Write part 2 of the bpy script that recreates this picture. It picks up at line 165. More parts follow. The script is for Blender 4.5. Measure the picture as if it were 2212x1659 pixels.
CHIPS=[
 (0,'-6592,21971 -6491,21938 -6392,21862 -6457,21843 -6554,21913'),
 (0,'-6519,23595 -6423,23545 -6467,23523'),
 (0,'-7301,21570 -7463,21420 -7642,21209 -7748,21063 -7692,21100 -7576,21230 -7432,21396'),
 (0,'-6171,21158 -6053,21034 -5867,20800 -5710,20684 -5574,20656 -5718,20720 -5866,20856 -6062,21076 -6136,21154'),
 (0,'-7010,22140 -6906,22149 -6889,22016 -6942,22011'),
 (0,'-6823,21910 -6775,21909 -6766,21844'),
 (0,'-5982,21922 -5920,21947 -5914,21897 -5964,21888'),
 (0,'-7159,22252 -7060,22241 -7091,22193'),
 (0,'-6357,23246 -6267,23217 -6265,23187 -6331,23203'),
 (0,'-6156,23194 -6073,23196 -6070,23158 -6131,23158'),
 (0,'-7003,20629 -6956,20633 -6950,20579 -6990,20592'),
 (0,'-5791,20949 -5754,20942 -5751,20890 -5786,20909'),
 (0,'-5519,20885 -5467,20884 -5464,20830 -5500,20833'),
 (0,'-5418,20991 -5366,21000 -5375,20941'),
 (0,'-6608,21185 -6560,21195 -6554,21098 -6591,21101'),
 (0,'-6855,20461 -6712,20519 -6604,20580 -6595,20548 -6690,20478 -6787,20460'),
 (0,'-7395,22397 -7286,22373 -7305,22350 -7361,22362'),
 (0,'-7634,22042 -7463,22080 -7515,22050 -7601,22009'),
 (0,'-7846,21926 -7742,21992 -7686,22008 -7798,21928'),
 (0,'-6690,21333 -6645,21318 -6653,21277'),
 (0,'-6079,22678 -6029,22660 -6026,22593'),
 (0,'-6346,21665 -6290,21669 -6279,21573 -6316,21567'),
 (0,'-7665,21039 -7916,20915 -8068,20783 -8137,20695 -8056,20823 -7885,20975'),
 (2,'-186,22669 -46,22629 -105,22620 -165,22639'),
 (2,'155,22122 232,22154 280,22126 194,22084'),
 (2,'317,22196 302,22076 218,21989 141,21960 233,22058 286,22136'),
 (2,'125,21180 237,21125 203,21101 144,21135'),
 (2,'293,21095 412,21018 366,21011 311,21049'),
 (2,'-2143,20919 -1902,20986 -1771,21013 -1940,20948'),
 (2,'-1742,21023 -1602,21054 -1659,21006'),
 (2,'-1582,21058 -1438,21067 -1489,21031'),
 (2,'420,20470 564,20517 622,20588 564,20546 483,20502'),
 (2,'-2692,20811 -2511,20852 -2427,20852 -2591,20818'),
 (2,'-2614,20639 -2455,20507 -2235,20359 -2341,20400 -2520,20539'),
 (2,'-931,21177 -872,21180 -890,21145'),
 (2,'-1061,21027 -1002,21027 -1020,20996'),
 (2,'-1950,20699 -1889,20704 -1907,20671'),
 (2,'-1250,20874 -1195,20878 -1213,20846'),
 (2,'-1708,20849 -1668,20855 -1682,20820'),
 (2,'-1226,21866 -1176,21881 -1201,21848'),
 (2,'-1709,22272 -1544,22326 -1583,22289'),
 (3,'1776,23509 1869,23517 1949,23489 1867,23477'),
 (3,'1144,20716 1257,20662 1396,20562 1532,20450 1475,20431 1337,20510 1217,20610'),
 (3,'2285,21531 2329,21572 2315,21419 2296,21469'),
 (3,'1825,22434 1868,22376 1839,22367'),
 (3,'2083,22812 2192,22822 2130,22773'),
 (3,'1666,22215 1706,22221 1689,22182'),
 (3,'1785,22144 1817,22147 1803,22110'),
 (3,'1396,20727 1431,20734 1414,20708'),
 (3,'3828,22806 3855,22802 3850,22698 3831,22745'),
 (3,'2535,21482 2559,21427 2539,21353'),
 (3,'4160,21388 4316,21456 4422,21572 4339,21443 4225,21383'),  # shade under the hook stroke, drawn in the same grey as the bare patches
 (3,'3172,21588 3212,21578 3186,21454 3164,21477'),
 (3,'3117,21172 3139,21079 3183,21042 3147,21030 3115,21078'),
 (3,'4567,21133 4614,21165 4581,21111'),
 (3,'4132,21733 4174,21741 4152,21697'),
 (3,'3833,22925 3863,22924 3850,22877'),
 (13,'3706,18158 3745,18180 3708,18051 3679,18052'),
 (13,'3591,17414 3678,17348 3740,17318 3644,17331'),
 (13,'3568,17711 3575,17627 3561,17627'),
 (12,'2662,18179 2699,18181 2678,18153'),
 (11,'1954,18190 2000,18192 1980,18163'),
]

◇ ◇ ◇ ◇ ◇

#### Work instructions
Restate the listing in full, word for word.

#### Full response
Write part 2 of the bpy script that recreates this picture. It picks up at line 165. More parts follow. The script is for Blender 4.5. Measure the picture as if it were 2212x1659 pixels.
CHIPS=[
 (0,'-6592,21971 -6491,21938 -6392,21862 -6457,21843 -6554,21913'),
 (0,'-6519,23595 -6423,23545 -6467,23523'),
 (0,'-7301,21570 -7463,21420 -7642,21209 -7748,21063 -7692,21100 -7576,21230 -7432,21396'),
 (0,'-6171,21158 -6053,21034 -5867,20800 -5710,20684 -5574,20656 -5718,20720 -5866,20856 -6062,21076 -6136,21154'),
 (0,'-7010,22140 -6906,22149 -6889,22016 -6942,22011'),
 (0,'-6823,21910 -6775,21909 -6766,21844'),
 (0,'-5982,21922 -5920,21947 -5914,21897 -5964,21888'),
 (0,'-7159,22252 -7060,22241 -7091,22193'),
 (0,'-6357,23246 -6267,23217 -6265,23187 -6331,23203'),
 (0,'-6156,23194 -6073,23196 -6070,23158 -6131,23158'),
 (0,'-7003,20629 -6956,20633 -6950,20579 -6990,20592'),
 (0,'-5791,20949 -5754,20942 -5751,20890 -5786,20909'),
 (0,'-5519,20885 -5467,20884 -5464,20830 -5500,20833'),
 (0,'-5418,20991 -5366,21000 -5375,20941'),
 (0,'-6608,21185 -6560,21195 -6554,21098 -6591,21101'),
 (0,'-6855,20461 -6712,20519 -6604,20580 -6595,20548 -6690,20478 -6787,20460'),
 (0,'-7395,22397 -7286,22373 -7305,22350 -7361,22362'),
 (0,'-7634,22042 -7463,22080 -7515,22050 -7601,22009'),
 (0,'-7846,21926 -7742,21992 -7686,22008 -7798,21928'),
 (0,'-6690,21333 -6645,21318 -6653,21277'),
 (0,'-6079,22678 -6029,22660 -6026,22593'),
 (0,'-6346,21665 -6290,21669 -6279,21573 -6316,21567'),
 (0,'-7665,21039 -7916,20915 -8068,20783 -8137,20695 -8056,20823 -7885,20975'),
 (2,'-186,22669 -46,22629 -105,22620 -165,22639'),
 (2,'155,22122 232,22154 280,22126 194,22084'),
 (2,'317,22196 302,22076 218,21989 141,21960 233,22058 286,22136'),
 (2,'125,21180 237,21125 203,21101 144,21135'),
 (2,'293,21095 412,21018 366,21011 311,21049'),
 (2,'-2143,20919 -1902,20986 -1771,21013 -1940,20948'),
 (2,'-1742,21023 -1602,21054 -1659,21006'),
 (2,'-1582,21058 -1438,21067 -1489,21031'),
 (2,'420,20470 564,20517 622,20588 564,20546 483,20502'),
 (2,'-2692,20811 -2511,20852 -2427,20852 -2591,20818'),
 (2,'-2614,20639 -2455,20507 -2235,20359 -2341,20400 -2520,20539'),
 (2,'-931,21177 -872,21180 -890,21145'),
 (2,'-1061,21027 -1002,21027 -1020,20996'),
 (2,'-1950,20699 -1889,20704 -1907,20671'),
 (2,'-1250,20874 -1195,20878 -1213,20846'),
 (2,'-1708,20849 -1668,20855 -1682,20820'),
 (2,'-1226,21866 -1176,21881 -1201,21848'),
 (2,'-1709,22272 -1544,22326 -1583,22289'),
 (3,'1776,23509 1869,23517 1949,23489 1867,23477'),
 (3,'1144,20716 1257,20662 1396,20562 1532,20450 1475,20431 1337,20510 1217,20610'),
 (3,'2285,21531 2329,21572 2315,21419 2296,21469'),
 (3,'1825,22434 1868,22376 1839,22367'),
 (3,'2083,22812 2192,22822 2130,22773'),
 (3,'1666,22215 1706,22221 1689,22182'),
 (3,'1785,22144 1817,22147 1803,22110'),
 (3,'1396,20727 1431,20734 1414,20708'),
 (3,'3828,22806 3855,22802 3850,22698 3831,22745'),
 (3,'2535,21482 2559,21427 2539,21353'),
 (3,'4160,21388 4316,21456 4422,21572 4339,21443 4225,21383'),  # shade under the hook stroke, drawn in the same grey as the bare patches
 (3,'3172,21588 3212,21578 3186,21454 3164,21477'),
 (3,'3117,21172 3139,21079 3183,21042 3147,21030 3115,21078'),
 (3,'4567,21133 4614,21165 4581,21111'),
 (3,'4132,21733 4174,21741 4152,21697'),
 (3,'3833,22925 3863,22924 3850,22877'),
 (13,'3706,18158 3745,18180 3708,18051 3679,18052'),
 (13,'3591,17414 3678,17348 3740,17318 3644,17331'),
 (13,'3568,17711 3575,17627 3561,17627'),
 (12,'2662,18179 2699,18181 2678,18153'),
 (11,'1954,18190 2000,18192 1980,18163'),
]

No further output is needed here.